See how it is. It is about sabotaging your economy, as by inefficiently making your economy as inefficient as possible, you can keep your currency competitive and your people happy. The reality is that only countries like China, which imports, processes and exports is immune from the effects of this economic relativism....and that will remain true as long as the country has a surplus of labour. Give it about 15-20 years before it is forced to adjust. In the meantime, Australia will be forced to debase its economy. We will have a welfare state as big as European stages in future. Don't say you were not warned. It will all be done in the name of the 'common good', so you won't see it coming. Of course they use different words these days. Even since '1984' was published the words have changes in each decade. Today its 'global competitiveness' and 'quantitative easing'....tomorrow it will be 'lifestyle preservation' and 'harmonic adjustments'. Well they are my suggestions.

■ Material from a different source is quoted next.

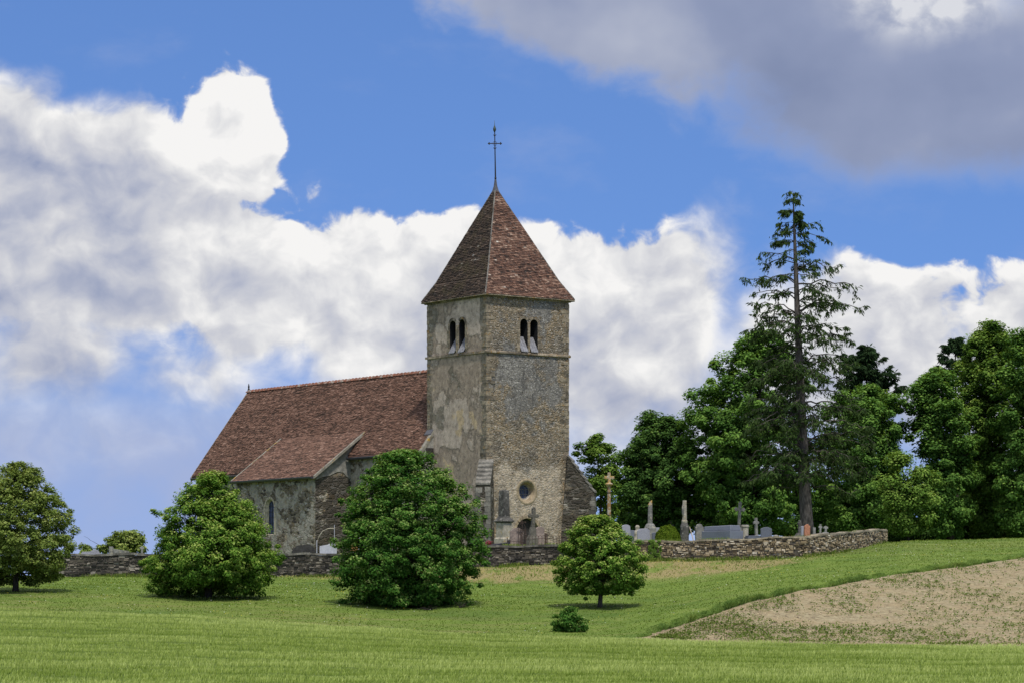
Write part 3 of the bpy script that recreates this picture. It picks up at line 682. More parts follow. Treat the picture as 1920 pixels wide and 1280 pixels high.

So back to Japan. Does it have any alternative but to engage in 'quantitative easing'? Not unless it is prepared to raise its taxes, raise interest rates or reform the economy, or cut spending. But the government is not prepared to significantly do any of that because that would cause 'disharmony'. So its national delusion and currency debasement....which places it in tune with the global imperative. The excuse is that Japan's currency is too strong. The reality is that Japan needs to fund its debt by debasing its currency. By printing money to repay debts.